GSA shares good news via new dashboard

The General Services Administration announced a new dashboard April 23 to show the benefits to agencies, small businesses and taxpayers when it strategically sources office supplies.

The General Services Administration announced a new dashboard April 23 to show the benefits to agencies, small businesses and taxpayers when it strategically sources office supplies.

In a new blog post, GSA said the Federal Strategic Sourcing Initiative Second Generation Office Supplies (OS2) blanket purchase agreement has saved more than $364 million from fiscal 2010 to February 2014.

GSA wrote that 76 percent of OS2 sales have gone to small businesses as of February. Service-disabled veteran-owned small businesses received 26 percent of sales so far in fiscal 2014.

Furthermore, the OS2 BPAs are beating the GSA Schedule 75 contract prices. GSA said OS2 increased competitive pressures in the federal office supplies market, which has reduced actual transaction prices by 14 percent, based on an independent third-party estimate.

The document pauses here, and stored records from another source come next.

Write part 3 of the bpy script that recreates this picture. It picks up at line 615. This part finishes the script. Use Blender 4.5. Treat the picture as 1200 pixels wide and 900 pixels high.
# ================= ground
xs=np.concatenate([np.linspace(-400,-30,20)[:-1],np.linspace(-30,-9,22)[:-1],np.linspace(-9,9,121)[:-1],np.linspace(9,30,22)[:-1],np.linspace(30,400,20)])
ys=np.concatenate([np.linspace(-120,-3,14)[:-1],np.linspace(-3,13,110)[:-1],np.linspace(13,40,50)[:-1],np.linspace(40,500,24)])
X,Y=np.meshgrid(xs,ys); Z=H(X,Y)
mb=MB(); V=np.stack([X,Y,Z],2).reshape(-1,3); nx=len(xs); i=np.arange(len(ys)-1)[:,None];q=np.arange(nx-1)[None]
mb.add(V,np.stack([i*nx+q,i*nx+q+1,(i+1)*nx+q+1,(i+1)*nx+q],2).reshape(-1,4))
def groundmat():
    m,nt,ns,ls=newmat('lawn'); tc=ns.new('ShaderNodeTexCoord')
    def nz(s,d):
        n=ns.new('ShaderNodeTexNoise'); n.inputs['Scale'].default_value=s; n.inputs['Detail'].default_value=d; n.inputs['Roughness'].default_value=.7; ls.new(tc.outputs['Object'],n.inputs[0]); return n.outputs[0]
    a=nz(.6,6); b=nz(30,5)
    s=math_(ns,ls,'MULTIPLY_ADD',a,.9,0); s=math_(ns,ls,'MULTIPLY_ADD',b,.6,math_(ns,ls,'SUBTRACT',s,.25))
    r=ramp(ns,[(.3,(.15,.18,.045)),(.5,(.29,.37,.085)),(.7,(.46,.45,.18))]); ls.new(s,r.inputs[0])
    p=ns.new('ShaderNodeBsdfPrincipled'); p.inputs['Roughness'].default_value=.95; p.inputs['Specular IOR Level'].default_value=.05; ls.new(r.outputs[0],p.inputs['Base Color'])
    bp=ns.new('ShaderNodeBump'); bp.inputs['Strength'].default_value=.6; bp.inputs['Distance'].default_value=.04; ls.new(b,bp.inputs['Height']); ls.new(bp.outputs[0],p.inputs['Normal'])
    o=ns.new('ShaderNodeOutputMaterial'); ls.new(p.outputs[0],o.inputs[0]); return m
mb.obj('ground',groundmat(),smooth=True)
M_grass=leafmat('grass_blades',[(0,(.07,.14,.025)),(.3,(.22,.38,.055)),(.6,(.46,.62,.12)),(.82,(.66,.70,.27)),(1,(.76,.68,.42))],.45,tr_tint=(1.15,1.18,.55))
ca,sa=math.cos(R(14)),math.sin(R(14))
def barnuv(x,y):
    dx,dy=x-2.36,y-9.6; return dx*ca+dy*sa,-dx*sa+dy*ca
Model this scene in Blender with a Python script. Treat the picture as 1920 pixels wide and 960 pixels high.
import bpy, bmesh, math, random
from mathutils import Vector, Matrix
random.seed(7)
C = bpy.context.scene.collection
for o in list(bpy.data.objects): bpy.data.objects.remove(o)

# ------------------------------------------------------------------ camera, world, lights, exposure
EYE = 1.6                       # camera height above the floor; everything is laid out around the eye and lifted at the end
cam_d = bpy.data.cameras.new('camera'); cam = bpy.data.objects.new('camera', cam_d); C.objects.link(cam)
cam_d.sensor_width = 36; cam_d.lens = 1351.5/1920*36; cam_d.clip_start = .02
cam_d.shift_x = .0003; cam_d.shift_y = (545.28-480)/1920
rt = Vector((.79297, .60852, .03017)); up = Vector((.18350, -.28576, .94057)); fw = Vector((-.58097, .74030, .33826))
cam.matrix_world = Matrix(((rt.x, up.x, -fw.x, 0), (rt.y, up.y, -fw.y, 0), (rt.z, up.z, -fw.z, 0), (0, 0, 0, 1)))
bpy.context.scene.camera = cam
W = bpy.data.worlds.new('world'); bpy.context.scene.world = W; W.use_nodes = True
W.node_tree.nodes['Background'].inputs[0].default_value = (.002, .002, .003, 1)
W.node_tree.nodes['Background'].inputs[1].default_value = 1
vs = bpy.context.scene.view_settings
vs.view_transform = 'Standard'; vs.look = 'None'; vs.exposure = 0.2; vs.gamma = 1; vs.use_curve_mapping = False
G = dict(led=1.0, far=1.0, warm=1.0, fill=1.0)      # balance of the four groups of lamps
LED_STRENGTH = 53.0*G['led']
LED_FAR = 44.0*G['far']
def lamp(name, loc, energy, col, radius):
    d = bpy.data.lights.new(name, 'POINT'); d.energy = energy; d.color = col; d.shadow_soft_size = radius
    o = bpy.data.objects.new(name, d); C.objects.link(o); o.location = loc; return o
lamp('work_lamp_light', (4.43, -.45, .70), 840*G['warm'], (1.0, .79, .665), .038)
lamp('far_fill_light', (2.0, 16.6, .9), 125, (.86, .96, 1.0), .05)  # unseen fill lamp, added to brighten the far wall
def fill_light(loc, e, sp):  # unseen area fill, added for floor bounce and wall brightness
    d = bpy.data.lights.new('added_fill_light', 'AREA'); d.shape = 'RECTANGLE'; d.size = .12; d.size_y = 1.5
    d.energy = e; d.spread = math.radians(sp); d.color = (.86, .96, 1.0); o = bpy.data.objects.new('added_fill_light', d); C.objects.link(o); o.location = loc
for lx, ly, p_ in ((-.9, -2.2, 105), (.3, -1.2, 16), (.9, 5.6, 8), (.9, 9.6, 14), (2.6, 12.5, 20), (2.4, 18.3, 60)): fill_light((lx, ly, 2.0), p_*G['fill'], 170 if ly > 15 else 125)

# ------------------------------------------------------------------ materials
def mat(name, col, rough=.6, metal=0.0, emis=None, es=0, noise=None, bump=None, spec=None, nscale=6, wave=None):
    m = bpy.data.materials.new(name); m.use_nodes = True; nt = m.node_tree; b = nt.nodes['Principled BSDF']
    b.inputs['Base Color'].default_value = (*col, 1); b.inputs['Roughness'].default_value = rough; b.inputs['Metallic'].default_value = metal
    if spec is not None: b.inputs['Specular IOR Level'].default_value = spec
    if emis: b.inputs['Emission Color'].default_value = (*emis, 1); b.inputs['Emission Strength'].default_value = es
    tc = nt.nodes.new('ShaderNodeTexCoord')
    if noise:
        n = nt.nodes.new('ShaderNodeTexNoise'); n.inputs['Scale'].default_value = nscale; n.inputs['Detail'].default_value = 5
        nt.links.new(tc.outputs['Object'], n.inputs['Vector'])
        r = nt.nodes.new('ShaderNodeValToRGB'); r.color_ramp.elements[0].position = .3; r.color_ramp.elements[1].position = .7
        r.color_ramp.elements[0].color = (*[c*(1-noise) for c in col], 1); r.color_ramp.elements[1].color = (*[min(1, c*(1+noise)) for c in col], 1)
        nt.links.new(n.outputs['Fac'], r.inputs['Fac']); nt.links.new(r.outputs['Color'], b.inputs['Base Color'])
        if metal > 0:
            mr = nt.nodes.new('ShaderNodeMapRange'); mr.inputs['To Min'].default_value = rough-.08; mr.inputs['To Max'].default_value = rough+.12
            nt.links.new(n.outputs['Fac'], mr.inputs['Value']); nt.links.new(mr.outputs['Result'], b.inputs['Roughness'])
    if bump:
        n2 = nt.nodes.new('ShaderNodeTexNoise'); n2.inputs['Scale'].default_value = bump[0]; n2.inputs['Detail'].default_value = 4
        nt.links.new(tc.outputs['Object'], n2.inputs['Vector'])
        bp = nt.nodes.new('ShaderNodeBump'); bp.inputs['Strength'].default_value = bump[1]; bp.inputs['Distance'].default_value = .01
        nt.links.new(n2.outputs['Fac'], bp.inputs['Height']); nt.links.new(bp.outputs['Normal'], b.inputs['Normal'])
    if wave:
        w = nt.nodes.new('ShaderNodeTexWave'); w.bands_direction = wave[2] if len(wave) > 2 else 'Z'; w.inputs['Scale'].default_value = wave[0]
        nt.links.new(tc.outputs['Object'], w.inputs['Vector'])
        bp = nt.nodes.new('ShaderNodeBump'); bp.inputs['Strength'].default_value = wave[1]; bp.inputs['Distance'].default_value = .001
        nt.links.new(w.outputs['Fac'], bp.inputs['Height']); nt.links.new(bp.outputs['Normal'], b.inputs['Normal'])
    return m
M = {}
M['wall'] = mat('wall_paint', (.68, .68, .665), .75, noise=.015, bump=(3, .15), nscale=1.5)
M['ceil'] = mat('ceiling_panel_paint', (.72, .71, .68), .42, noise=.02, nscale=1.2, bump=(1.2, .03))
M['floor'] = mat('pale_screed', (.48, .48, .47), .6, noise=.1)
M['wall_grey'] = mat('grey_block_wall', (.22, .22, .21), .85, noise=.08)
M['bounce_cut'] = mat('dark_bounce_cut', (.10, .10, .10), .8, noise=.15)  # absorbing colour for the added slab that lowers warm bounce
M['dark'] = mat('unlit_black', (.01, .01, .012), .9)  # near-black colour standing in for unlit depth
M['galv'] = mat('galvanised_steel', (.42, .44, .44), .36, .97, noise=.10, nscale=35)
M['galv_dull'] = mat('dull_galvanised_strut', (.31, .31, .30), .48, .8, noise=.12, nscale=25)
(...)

With the new dashboard, GSA is offering more details on these statistics. The new Federal Strategic Sourcing Initiative Second Generation Office Supplies Savings and Small Business Dashboard displays details on pricing and sales. The dashboard includes graphics about OS2 and also provides filters for usage data by government agency, small or large business sales, service-disabled veteran-owned small businesses specifics, and even geographical sales information.

GSA said it wants to be more transparent and also validate its support for small businesses and veterans in business.

The transparency dashboard comes three months after GSA released a request for proposals for the third generation of the office supply contract, or OS3.

GSA expects lower prices and decreased administration costs with OS3, due to more competition, reduced price variability, a streamlined acquisition process, and simplified contractual terms. More specifically, officials expect OS3 to save more than $65 million a year in administrative costs along with the $90 million in annual savings that OS2 captured.

“With increasingly constrained resources and budgets, GSA’s mission of saving the government time and money has never been more important,” Tom Sharpe, GSA’s Federal Acquisition Service administrator, said in January.